# RECORDS FOR THIS EXERCISE

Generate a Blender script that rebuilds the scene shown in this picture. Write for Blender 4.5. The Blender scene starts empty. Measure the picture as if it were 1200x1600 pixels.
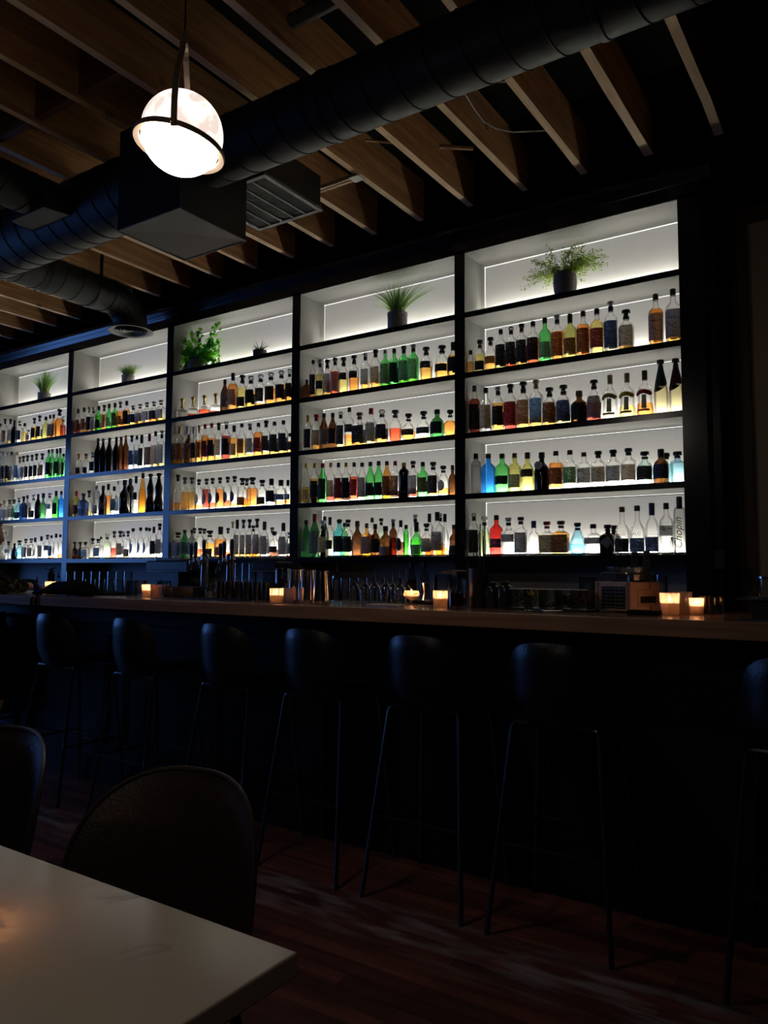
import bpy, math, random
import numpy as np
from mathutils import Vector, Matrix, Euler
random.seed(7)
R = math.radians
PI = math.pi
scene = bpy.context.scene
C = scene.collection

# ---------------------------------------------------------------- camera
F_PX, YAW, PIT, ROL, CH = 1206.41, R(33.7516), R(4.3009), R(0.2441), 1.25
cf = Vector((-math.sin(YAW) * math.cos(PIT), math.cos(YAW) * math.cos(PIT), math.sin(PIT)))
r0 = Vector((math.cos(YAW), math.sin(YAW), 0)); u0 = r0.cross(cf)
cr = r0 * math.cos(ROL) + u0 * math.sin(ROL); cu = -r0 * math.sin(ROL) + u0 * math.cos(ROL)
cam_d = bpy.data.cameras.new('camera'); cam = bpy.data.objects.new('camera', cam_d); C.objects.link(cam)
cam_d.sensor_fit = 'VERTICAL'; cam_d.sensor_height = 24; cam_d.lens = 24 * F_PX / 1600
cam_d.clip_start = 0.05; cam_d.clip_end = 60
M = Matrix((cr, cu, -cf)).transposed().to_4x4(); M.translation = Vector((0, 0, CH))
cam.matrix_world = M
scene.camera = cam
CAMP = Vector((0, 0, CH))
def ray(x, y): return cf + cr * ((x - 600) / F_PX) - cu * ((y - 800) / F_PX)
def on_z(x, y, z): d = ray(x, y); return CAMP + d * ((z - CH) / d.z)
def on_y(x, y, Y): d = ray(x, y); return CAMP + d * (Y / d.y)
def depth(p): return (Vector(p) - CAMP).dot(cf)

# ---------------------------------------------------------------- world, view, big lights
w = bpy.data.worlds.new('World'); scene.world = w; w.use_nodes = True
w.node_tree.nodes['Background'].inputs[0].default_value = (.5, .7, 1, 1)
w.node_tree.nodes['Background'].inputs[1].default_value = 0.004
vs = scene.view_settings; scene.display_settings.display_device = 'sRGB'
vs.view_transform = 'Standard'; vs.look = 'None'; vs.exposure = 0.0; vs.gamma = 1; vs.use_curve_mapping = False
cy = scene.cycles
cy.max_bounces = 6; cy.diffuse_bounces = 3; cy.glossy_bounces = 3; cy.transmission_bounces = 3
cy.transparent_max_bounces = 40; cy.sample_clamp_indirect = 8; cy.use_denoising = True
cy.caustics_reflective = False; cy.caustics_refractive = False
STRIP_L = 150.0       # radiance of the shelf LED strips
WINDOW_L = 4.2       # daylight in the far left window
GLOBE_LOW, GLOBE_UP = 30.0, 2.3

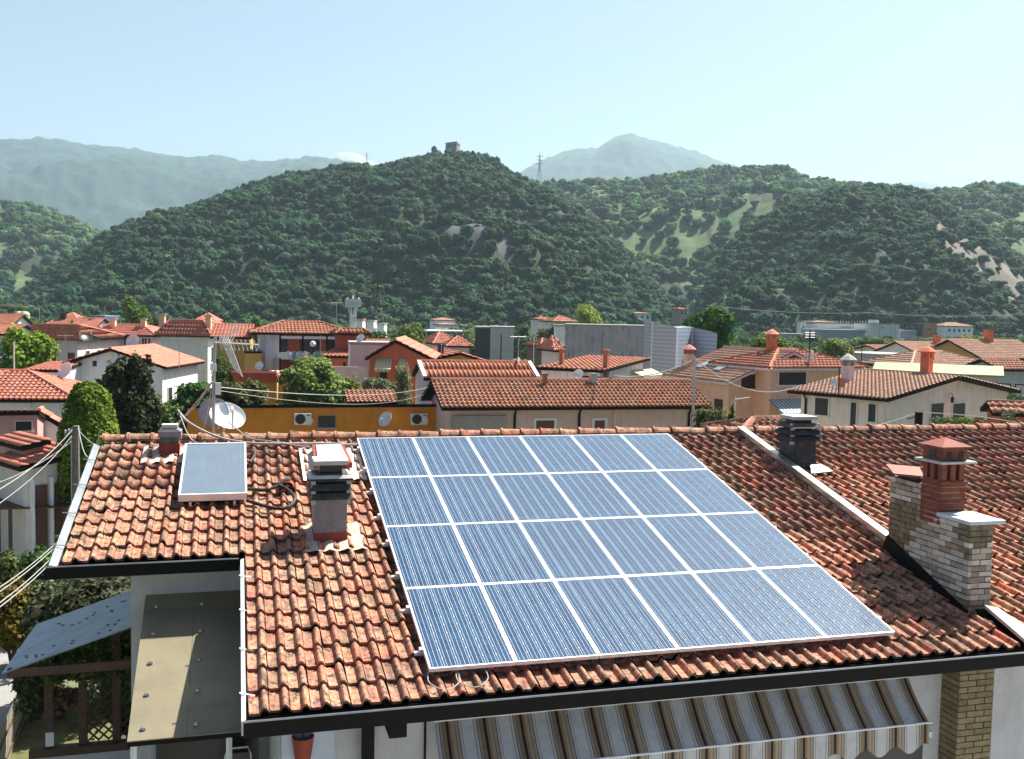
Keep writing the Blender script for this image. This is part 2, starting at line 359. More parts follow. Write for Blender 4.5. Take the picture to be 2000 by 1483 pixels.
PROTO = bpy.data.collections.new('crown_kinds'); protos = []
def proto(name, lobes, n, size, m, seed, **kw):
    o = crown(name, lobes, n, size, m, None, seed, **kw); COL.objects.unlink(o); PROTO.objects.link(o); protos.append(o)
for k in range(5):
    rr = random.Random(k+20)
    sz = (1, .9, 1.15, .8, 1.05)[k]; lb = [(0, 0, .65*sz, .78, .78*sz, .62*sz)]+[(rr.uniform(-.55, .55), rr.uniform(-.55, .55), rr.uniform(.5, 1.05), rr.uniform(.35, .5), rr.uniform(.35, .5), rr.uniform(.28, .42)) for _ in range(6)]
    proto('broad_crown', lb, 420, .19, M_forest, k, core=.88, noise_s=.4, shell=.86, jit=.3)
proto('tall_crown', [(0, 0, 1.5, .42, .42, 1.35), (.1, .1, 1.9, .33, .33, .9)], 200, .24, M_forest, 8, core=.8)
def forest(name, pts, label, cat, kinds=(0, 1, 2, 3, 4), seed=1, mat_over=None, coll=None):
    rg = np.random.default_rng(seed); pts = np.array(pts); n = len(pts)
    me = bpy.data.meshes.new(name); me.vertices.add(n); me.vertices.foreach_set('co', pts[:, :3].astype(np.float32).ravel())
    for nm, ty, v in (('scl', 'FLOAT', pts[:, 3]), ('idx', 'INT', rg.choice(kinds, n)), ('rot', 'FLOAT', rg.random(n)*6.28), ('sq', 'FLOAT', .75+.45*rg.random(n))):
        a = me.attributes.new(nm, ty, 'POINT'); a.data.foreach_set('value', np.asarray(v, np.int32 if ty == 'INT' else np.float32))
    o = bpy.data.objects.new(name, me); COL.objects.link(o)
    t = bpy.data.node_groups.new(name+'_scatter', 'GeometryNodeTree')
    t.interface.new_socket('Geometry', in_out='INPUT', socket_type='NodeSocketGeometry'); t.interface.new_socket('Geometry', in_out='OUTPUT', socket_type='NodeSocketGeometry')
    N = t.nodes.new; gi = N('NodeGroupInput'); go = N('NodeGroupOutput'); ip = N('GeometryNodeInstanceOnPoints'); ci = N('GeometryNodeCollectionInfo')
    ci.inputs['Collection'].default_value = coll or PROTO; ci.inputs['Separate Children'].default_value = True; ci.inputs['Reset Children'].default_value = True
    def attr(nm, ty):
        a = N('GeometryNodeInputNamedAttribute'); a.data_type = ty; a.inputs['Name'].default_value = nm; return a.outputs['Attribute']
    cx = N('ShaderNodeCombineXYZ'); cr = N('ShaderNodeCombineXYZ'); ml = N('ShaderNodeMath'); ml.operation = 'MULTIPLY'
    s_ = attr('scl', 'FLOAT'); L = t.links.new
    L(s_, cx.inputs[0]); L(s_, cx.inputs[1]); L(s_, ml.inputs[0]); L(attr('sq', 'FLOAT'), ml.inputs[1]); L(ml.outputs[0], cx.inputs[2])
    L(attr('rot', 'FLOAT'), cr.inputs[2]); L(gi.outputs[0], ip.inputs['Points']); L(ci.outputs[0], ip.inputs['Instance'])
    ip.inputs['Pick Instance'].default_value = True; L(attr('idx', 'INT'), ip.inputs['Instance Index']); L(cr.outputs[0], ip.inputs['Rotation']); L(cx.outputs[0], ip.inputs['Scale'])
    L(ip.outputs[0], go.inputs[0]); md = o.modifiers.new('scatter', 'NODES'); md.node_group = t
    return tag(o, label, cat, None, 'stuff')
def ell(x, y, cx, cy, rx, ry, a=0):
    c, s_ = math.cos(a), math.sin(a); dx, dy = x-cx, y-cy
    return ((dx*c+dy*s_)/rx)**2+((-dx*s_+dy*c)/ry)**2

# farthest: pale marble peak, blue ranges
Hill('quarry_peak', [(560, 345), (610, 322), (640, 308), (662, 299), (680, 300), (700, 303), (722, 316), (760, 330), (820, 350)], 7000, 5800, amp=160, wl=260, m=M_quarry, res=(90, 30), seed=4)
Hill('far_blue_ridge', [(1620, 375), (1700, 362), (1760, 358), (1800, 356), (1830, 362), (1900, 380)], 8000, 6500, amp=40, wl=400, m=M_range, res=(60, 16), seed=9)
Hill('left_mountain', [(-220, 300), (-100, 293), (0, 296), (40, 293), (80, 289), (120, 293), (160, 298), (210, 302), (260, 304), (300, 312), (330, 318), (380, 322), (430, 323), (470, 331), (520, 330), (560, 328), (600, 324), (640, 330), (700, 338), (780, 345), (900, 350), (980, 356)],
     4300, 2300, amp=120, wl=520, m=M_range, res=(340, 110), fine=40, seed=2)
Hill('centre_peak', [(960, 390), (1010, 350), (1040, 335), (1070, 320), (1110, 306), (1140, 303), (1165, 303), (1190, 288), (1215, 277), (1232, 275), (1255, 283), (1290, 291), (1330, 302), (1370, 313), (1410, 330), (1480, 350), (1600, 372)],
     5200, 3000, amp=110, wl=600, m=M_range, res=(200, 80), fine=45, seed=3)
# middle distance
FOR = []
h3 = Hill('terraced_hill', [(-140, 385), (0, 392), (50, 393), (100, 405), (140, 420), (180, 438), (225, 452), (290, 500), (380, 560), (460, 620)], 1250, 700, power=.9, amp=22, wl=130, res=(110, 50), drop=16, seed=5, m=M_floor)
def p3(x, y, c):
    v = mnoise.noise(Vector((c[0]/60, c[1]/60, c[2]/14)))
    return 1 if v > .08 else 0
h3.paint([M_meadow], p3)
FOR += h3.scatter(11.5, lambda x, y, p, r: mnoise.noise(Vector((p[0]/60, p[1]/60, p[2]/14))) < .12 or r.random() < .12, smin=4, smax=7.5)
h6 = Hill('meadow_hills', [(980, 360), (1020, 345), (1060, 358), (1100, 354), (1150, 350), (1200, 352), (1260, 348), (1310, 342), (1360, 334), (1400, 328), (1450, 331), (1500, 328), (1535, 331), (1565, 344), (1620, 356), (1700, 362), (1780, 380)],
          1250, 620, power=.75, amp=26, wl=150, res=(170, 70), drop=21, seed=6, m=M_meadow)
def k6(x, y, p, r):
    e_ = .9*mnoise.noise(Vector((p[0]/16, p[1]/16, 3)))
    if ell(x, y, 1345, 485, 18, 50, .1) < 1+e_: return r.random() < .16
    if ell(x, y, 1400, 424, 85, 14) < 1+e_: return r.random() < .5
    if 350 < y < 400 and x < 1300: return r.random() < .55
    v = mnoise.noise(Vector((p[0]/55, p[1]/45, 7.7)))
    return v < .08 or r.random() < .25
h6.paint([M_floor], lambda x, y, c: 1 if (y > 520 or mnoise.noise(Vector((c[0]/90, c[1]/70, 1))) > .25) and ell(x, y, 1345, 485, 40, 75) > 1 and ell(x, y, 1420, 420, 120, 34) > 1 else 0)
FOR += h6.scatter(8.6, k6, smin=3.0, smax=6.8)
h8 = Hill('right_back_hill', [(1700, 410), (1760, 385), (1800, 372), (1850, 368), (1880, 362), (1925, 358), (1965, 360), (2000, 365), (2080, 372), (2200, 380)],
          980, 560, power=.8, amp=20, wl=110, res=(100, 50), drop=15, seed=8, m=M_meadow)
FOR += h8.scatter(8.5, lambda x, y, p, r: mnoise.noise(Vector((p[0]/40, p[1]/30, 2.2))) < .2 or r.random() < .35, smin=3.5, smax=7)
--
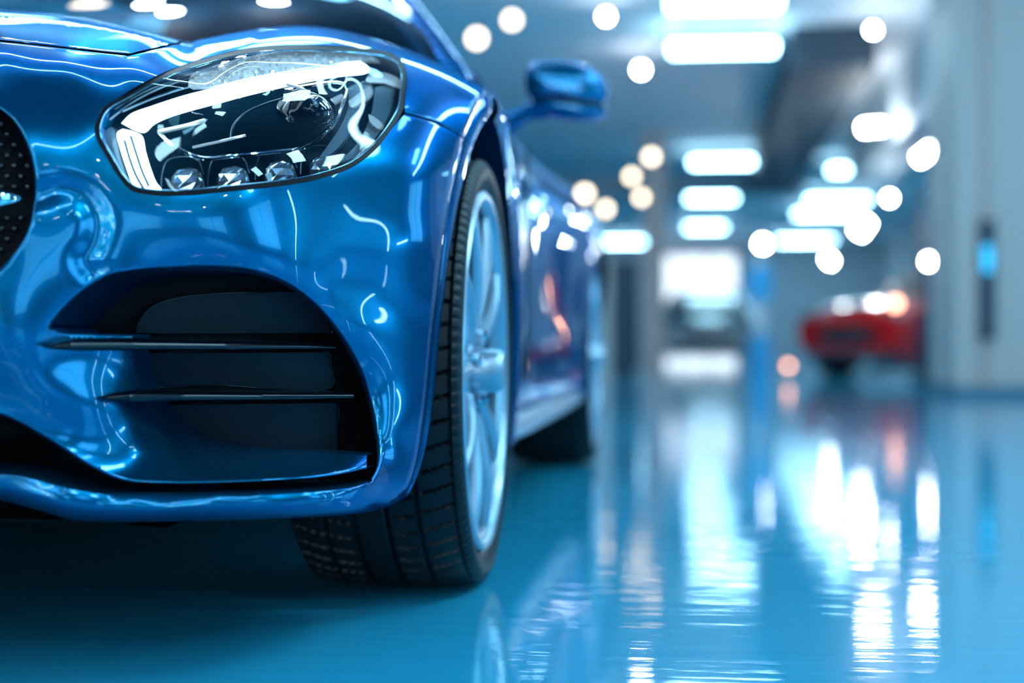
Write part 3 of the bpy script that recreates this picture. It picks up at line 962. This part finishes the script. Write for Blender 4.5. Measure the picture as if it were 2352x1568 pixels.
* * *
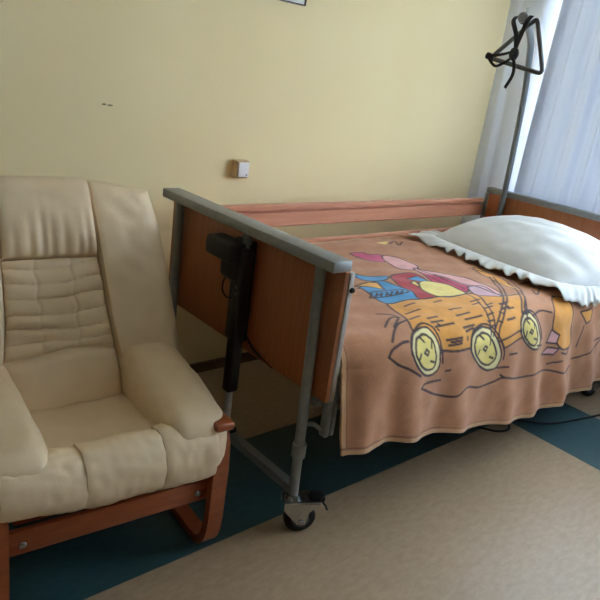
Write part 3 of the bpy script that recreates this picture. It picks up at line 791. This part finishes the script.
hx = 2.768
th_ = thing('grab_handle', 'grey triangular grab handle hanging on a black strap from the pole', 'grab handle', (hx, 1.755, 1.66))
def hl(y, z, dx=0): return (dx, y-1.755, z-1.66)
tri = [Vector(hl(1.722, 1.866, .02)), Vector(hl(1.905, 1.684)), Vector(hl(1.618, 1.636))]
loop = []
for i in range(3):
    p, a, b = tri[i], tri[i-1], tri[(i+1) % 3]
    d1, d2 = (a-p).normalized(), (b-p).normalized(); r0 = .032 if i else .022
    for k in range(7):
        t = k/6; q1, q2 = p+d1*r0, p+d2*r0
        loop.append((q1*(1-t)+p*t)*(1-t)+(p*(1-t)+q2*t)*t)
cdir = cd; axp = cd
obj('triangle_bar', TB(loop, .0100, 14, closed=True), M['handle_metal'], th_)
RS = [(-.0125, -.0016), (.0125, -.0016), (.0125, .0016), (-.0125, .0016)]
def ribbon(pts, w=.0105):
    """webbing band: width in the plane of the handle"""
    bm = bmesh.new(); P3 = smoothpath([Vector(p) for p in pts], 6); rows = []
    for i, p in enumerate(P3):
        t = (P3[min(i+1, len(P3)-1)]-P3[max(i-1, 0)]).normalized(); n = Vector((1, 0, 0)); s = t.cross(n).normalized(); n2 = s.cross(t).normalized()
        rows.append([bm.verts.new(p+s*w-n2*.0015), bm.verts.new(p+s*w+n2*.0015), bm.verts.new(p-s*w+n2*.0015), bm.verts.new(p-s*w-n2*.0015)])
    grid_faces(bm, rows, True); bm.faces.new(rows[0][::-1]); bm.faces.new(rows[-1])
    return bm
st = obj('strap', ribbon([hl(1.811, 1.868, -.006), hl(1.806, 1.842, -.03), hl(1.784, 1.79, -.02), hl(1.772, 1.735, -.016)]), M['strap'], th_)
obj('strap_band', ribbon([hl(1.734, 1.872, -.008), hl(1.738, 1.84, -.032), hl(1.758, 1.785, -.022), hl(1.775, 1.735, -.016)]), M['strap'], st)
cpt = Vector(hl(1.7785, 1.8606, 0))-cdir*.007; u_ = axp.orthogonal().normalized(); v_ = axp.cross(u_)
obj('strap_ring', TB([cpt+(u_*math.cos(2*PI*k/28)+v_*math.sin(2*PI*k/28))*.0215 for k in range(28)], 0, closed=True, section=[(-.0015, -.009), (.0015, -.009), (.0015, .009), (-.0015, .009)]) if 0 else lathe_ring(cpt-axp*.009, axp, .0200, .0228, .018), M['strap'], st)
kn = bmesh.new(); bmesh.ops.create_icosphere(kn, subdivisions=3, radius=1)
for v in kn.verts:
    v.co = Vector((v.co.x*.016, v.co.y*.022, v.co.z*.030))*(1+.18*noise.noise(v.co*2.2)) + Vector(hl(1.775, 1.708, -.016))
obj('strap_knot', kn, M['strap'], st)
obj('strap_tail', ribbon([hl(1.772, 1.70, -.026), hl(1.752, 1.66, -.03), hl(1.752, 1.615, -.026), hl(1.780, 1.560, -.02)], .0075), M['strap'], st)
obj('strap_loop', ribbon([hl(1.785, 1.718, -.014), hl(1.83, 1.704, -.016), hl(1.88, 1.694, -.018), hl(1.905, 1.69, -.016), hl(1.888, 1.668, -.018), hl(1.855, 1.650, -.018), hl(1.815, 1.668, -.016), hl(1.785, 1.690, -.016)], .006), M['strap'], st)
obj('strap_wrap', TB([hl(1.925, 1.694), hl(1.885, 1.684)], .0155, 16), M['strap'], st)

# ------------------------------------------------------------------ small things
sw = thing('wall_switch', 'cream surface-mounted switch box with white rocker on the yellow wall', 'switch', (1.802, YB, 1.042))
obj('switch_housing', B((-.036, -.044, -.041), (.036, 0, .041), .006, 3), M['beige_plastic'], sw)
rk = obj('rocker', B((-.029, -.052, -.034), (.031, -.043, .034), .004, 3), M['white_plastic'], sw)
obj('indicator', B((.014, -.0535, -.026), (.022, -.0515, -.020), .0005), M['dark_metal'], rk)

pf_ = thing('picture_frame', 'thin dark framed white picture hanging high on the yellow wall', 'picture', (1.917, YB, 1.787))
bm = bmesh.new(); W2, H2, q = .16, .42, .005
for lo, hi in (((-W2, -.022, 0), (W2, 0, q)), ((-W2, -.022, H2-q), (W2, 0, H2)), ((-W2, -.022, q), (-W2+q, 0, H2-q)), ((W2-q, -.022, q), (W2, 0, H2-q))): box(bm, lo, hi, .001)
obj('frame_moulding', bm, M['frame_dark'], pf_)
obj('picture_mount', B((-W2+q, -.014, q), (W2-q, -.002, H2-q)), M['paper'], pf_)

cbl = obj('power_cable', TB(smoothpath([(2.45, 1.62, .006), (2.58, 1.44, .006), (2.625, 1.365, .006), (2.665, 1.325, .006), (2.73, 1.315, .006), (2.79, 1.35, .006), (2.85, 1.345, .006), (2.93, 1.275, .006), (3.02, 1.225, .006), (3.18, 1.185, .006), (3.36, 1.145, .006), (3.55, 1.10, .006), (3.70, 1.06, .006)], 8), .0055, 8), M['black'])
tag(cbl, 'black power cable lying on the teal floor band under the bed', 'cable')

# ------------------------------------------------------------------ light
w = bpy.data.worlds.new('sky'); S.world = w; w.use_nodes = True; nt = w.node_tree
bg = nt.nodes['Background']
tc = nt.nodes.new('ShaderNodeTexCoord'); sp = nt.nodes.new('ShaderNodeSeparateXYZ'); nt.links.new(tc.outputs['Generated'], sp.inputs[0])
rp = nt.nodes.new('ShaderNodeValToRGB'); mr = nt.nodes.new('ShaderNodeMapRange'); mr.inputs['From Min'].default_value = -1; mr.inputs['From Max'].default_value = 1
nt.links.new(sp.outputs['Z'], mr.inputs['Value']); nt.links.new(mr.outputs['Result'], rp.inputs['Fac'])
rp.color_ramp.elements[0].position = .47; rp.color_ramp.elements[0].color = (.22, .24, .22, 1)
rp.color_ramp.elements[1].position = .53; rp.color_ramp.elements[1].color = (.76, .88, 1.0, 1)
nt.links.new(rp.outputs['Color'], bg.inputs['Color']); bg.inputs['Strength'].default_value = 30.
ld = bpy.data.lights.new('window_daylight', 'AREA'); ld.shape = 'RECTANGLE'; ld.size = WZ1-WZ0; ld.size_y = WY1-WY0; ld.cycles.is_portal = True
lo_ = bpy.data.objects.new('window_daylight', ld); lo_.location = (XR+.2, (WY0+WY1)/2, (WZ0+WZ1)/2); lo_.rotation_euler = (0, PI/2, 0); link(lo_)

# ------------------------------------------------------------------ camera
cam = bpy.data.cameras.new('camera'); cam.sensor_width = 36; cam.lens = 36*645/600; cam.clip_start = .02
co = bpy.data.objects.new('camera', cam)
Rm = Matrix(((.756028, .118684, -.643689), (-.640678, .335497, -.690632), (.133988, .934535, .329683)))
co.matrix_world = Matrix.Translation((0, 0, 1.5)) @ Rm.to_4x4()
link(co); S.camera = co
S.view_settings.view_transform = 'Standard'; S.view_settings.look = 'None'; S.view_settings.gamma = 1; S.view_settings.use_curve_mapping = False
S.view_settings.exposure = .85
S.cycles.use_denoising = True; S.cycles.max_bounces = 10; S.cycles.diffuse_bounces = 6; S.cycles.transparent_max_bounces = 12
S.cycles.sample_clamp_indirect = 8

# WHAT IS NEEDED
Print everything from the line with "Generate a Blender" down to the line with "C = scene.collection", both included, exactly as written and without the pictures.

# CORRECT RESPONSE
Generate a Blender script that rebuilds the scene shown in this picture. Write for Blender 4.5. The Blender scene starts empty. Measure the picture as if it were 1200x1600 pixels.
import bpy, math, random
import numpy as np
from mathutils import Vector, Matrix, Euler
random.seed(7)
R = math.radians
PI = math.pi
scene = bpy.context.scene
C = scene.collection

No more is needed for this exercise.